O presidente, ao comentar a situação de Moro, disse que “só confia 100% em seu pai e sua mãe”. Essa cautela é parte de uma estratégia política?
Ele sabe do risco do que popularmente se denomina de “abraço de afogado”. Sua popularidade está em baixa, ele vem sendo derrotado sucessivamente no Congresso Nacional e nas decisões do Superior Tribunal Federal. Uma de suas pautas principais seria o combate à corrupção e o uso do Estado pelo Partido dos Trabalhadores. Ora, se ficar comprovado o uso do Estado por Moro, em ação criminosa, contra o que imaginava ser facções partidárias opostas ao seu pensamento, o pior cenário seria envolver sua imagem e a do governo com este crime. Não restaria muito mais como defender a honestidade de sua agenda de campanha.

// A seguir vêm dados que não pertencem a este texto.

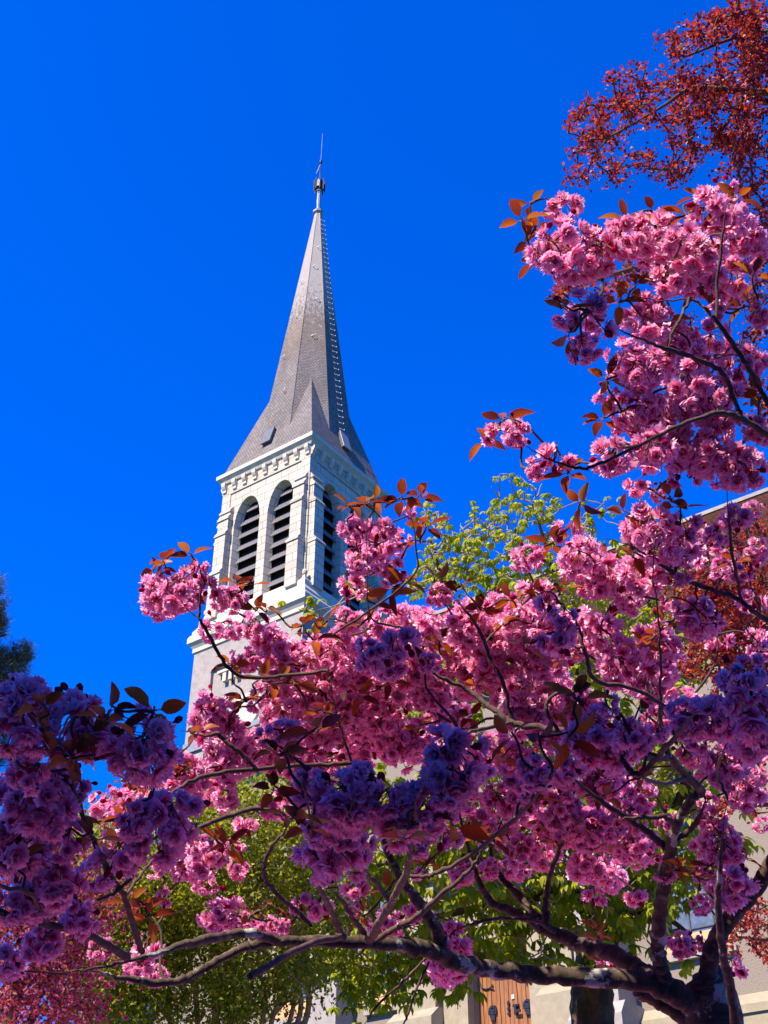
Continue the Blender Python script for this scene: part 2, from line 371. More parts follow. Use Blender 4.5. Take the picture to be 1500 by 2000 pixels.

Politicamente, essas revelações desgastam o governo Bolsonaro?
O desgaste crescente do governo federal não parece relacionado, até o momento, a este caso. Os personagens envolvidos são Moro e o MPF, em especial, os procuradores ligados diretamente na Operação Lava Jato. Ocorre que Moro é ministro da Justiça e, na medida em que as provas contra ele forem se tornando robustas e envolver outras ações ilegais, se não for demitido, maculará a imagem do governo como cúmplice de atos ilegais.

Moro é o ministro mais popular do governo atual. Perante a opinião pública, esse episódio o desgasta ou o fortalece?

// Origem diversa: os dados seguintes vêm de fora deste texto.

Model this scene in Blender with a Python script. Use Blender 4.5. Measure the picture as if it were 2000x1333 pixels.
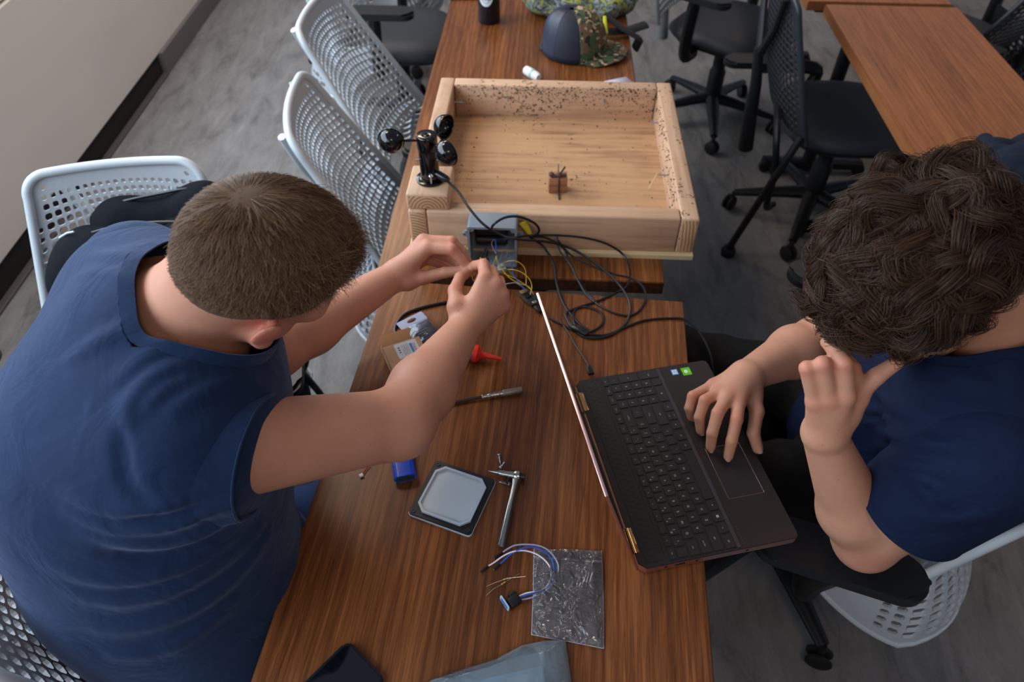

Uma pesquisa realizada pelo Atlas Político já revela desgaste. Logo após a primeira mensagem vazada, o levantamento mostrava que 73,4% dos entrevistados tomaram conhecimento das conversas entre Moro e Deltan Dallagnol. Desses, 58% reconhecem que a prática de um juiz aconselhar e manter conversas privadas com membros da acusação ou defesa de um réu, sem o conhecimento da parte adversa, é incorreta. Somente 23,4% consideram esse comportamento correto.

Em relação ao ex-presidente Lula, sua defesa ganha força?
No dia 25, o STF julgará a suspeição do então juiz Moro pedida pela defesa de Lula. Será um bom termômetro para avaliarmos como o impacto das matérias do Intercept terá atingido a convicção dos ministros. O que temos é o recuo de muitos críticos a Lula, o início de defecções em personalidades que o acusavam e começam a se dizer arrependidos nas redes sociais, como o caso do ator global Thiago Lacerda, e a euforia que tomou conta dos apoiadores de Lula, são indícios parciais, mas sugerem um ânimo distinto daquele que ocorreu desde 2015.